Is decentralised federated social media over engineered?
Can’t get this brain fart out of my head.
What would the simplest, FOSS, alternative look like and would it be worth it?
Quick thoughts:
* FOSS platforms intended to be big single servers, but dedicated to …
* Shared/Single Sign On
* Easy cross posting
* Enabling and building universal Multi-platform clients.
* Unlike email, supporting small servers
No duplication/federation/protocol required, just software.
Sorry but I fail to understand the relation between your question and the additional text.
Are the bulletpoints requirements for a less over-engineered attempt ?
Or are they examples of the current situation?
And just software without protocol seems. … oversimplification.
Quick attempt at coming up with an alternative.
Something to bear in mind here is it’s my impression that federation creates difficulties that many struggle with. So while it might be over simplified, the scale for me is already weighed with the possibility that we over complication that may need to be remedied.
Also, that big instances (eg mastodon.social) seem to be a natural thing even on the Fedi, there’s clearly perceived value for many there.
Single sign in to the fediverse seems awful. Then we are logging in to it through American big tech servers. Forget anonymity and no tracking. Probably see ads on the login screen too.
But otherwise, sure. A single server is not always a bad idea. In practice, this is how Lemmy is too. Most people are on Lemmy.world, and they picked that server because they don’t think decentralized is important.
Single Sign On doesn’t mean that “American BigTech Servers” have to be used.
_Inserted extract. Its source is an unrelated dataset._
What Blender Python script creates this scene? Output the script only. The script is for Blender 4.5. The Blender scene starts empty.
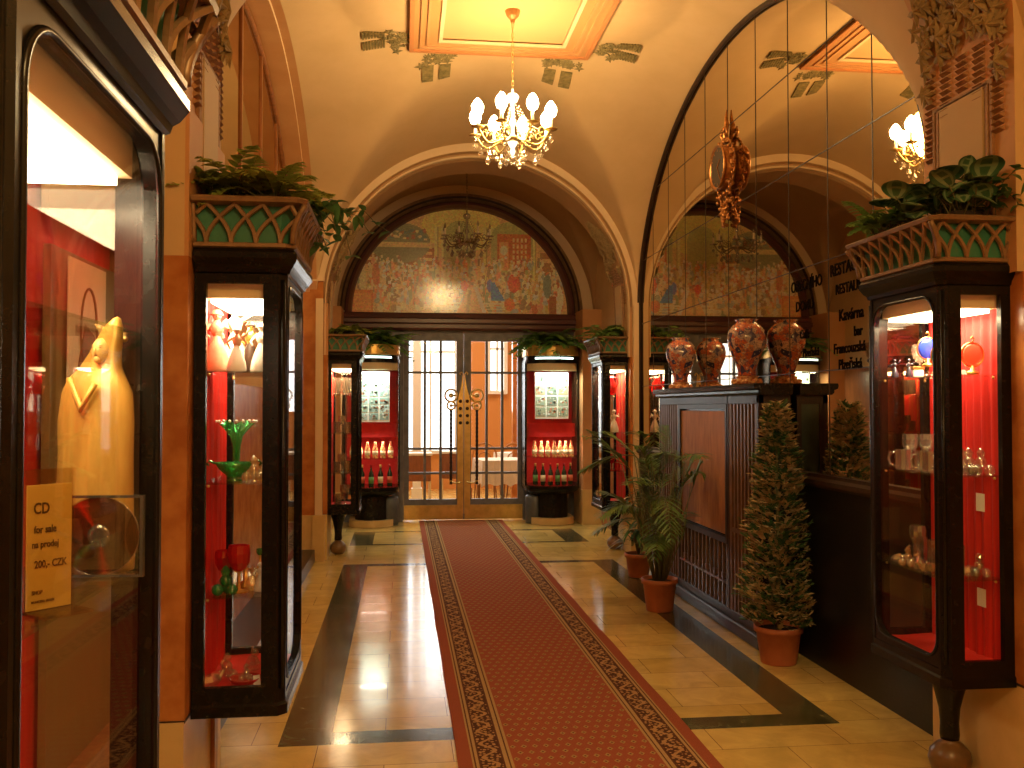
import bpy, bmesh, math, random
from mathutils import Vector, Matrix, noise as mnoise
random.seed(7)
SC = bpy.context.scene
COL = SC.collection
PI = math.pi
def lerp(a, b, t): return a + (b - a) * t
XC = 0.83            # centre line of the passage

# ------------------------------------------------------------------ materials
MATS = {}
def newmat(name):
    m = bpy.data.materials.new(name); m.use_nodes = True
    nt = m.node_tree; nt.nodes.clear()
    out = nt.nodes.new('ShaderNodeOutputMaterial')
    return m, nt, out
def node(nt, typ, **kw):
    n = nt.nodes.new(typ)
    for k, v in kw.items():
        if k in n.inputs: n.inputs[k].default_value = v
        else: setattr(n, k, v)
    return n
def mathn(nt, op, a, b=None, c=None):
    n = nt.nodes.new('ShaderNodeMath'); n.operation = op
    for i, v in enumerate((a, b, c)):
        if v is None: continue
        if isinstance(v, (int, float)): n.inputs[i].default_value = v
        else: nt.links.new(v, n.inputs[i])
    return n.outputs[0]
def mixc(nt, fac, a, b):
    n = nt.nodes.new('ShaderNodeMix'); n.data_type = 'RGBA'
    for i, v in ((0, fac), (6, a), (7, b)):
        if isinstance(v, (int, float)): n.inputs[i].default_value = v
        elif isinstance(v, tuple): n.inputs[i].default_value = (*v[:3], 1)
        else: nt.links.new(v, n.inputs[i])
    return n.outputs[2]
def bsdf(nt, out, rough=.5, metal=0., coat=0., spec=.5):
    b = nt.nodes.new('ShaderNodeBsdfPrincipled')
    b.inputs['Roughness'].default_value = rough
    b.inputs['Metallic'].default_value = metal
    b.inputs['Coat Weight'].default_value = coat
    b.inputs['Specular IOR Level'].default_value = spec
    nt.links.new(b.outputs[0], out.inputs[0])
    return b
def mat(name, col, rough=.5, metal=0., col2=None, nscale=6., stretch=(1,1,1), bump=0., bscale=None, coat=0., spec=.5, detail=4., contrast=(.35,.65)):
    """plain or two-tone noisy surface"""
    if name in MATS: return MATS[name]
    m, nt, out = newmat(name)
    b = bsdf(nt, out, rough, metal, coat, spec)
    tc = node(nt, 'ShaderNodeTexCoord')
    mp = node(nt, 'ShaderNodeMapping'); mp.inputs['Scale'].default_value = stretch
    nt.links.new(tc.outputs['Object'], mp.inputs[0])
    if col2 is None: b.inputs['Base Color'].default_value = (*col, 1)
    else:
        nz = node(nt, 'ShaderNodeTexNoise', Scale=nscale, Detail=detail, Roughness=.6)
        nt.links.new(mp.outputs[0], nz.inputs[0])
        rp = node(nt, 'ShaderNodeValToRGB')
        rp.color_ramp.elements[0].position = contrast[0]; rp.color_ramp.elements[1].position = contrast[1]
        rp.color_ramp.elements[0].color = (*col, 1); rp.color_ramp.elements[1].color = (*col2, 1)
        nt.links.new(nz.outputs[0], rp.inputs[0]); nt.links.new(rp.outputs[0], b.inputs['Base Color'])
    if bump:
        n2 = node(nt, 'ShaderNodeTexNoise', Scale=bscale or nscale * 3, Detail=4.)
        nt.links.new(mp.outputs[0], n2.inputs[0])
        bp = node(nt, 'ShaderNodeBump', Strength=bump, Distance=.01)
        nt.links.new(n2.outputs[0], bp.inputs['Height']); nt.links.new(bp.outputs[0], b.inputs['Normal'])
    MATS[name] = m
    return m
def emis(name, col, s):
    if name in MATS: return MATS[name]
    m, nt, out = newmat(name)
    e = node(nt, 'ShaderNodeEmission', Strength=s); e.inputs[0].default_value = (*col, 1)
    nt.links.new(e.outputs[0], out.inputs[0]); MATS[name] = m
    return m
def glassmat(name, tint=(1,1,1), refl=.12, rough=.02, body=0., bcol=(1,1,1)):
    """thin clear glass: lets light straight through, mirrors a little more at a glancing angle"""
    if name in MATS: return MATS[name]
    m, nt, out = newmat(name)
    t = node(nt, 'ShaderNodeBsdfTransparent'); t.inputs[0].default_value = (*tint, 1)
    g = node(nt, 'ShaderNodeBsdfGlossy', Roughness=rough)
    fr = node(nt, 'ShaderNodeLayerWeight', Blend=.5)
    f = mathn(nt, 'MULTIPLY_ADD', mathn(nt, 'POWER', fr.outputs[1], 4.), .45, refl)
    f = mathn(nt, 'MINIMUM', f, 1.0)
    mx = node(nt, 'ShaderNodeMixShader')
    nt.links.new(f, mx.inputs[0]); nt.links.new(t.outputs[0], mx.inputs[1]); nt.links.new(g.outputs[0], mx.inputs[2])
    last = mx
    if body:
        d = node(nt, 'ShaderNodeBsdfDiffuse'); d.inputs[0].default_value = (*bcol, 1)
        m2 = node(nt, 'ShaderNodeMixShader', Fac=body)
        nt.links.new(mx.outputs[0], m2.inputs[1]); nt.links.new(d.outputs[0], m2.inputs[2]); last = m2
    nt.links.new(last.outputs[0], out.inputs[0]); MATS[name] = m
    return m
def vcolmat(name, rough=.4, coat=0., scale=0., amt=.3):
    if name in MATS: return MATS[name]
    m, nt, out = newmat(name); b = bsdf(nt, out, rough, 0, coat)
    b.inputs['Coat Roughness'].default_value = .13 if coat >= 1 else .03
    a = node(nt, 'ShaderNodeVertexColor'); a.layer_name = 'Col'
    src = a.outputs[0]
    if scale:
        tc = node(nt, 'ShaderNodeTexCoord'); v = node(nt, 'ShaderNodeTexVoronoi', Scale=scale)
        nt.links.new(tc.outputs['Object'], v.inputs[0])
        hsv = node(nt, 'ShaderNodeHueSaturation'); nt.links.new(src, hsv.inputs['Color'])
        sep = node(nt, 'ShaderNodeSeparateColor'); nt.links.new(v.outputs['Color'], sep.inputs[0])
        val = mathn(nt, 'MULTIPLY_ADD', sep.outputs[0], amt * 2, 1 - amt); nt.links.new(val, hsv.inputs['Value'])
        hu = mathn(nt, 'MULTIPLY_ADD', sep.outputs[1], .06, .47); nt.links.new(hu, hsv.inputs['Hue'])
        src = hsv.outputs[0]
    nt.links.new(src, b.inputs['Base Color']); MATS[name] = m
    return m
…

Essentially, for the users, it means that an account for site A can be used to login on site B because site A and site B trust each other.
A concept to Google if one wants to know more is “federated login”.
Yea this is exactly what I was thinking about.
The idea being that there would be circles of trusted platforms and once you have an account with one you have an account on all of them. Which, I imagine, would allow easy/quick cross posting from one platform to another when desired and make it easier to build and maintain an aggregating client that allows you to view all the platforms within such a “circle of trust” that you’re interested in through a unified interface.
@maegul How would servers share accounts and passwords? Allowing any server to know what a user’s password should be is not very good for security.
All of the shared/single sign on and easy cross posting would probably be trust or allow-list based.
As the platforms would be FOSS, anyone could run their own instance and start their own “circles of trust”. So even with big vs small server friction, there could be a few “gardens” of small and big server networks providing different “spaces” for different purposes … all without having to worry about defederation and the software difficulties of building against the protocol.
Maybe good old blogosphere with comments pingbacks and pubsubhub(?) was a sort of simpler proto version of the fediverse.
Yep. Add a good aggregator client (hmmm, Google should make one) and you’re cooking.
Is the Google thing a joke?
Yeah, RIP Reader
Yea this. Also a reference to how many believe (and not wrongly IMO) that the death of Google reader put the internet backwards or sent it down a darker path than necessary.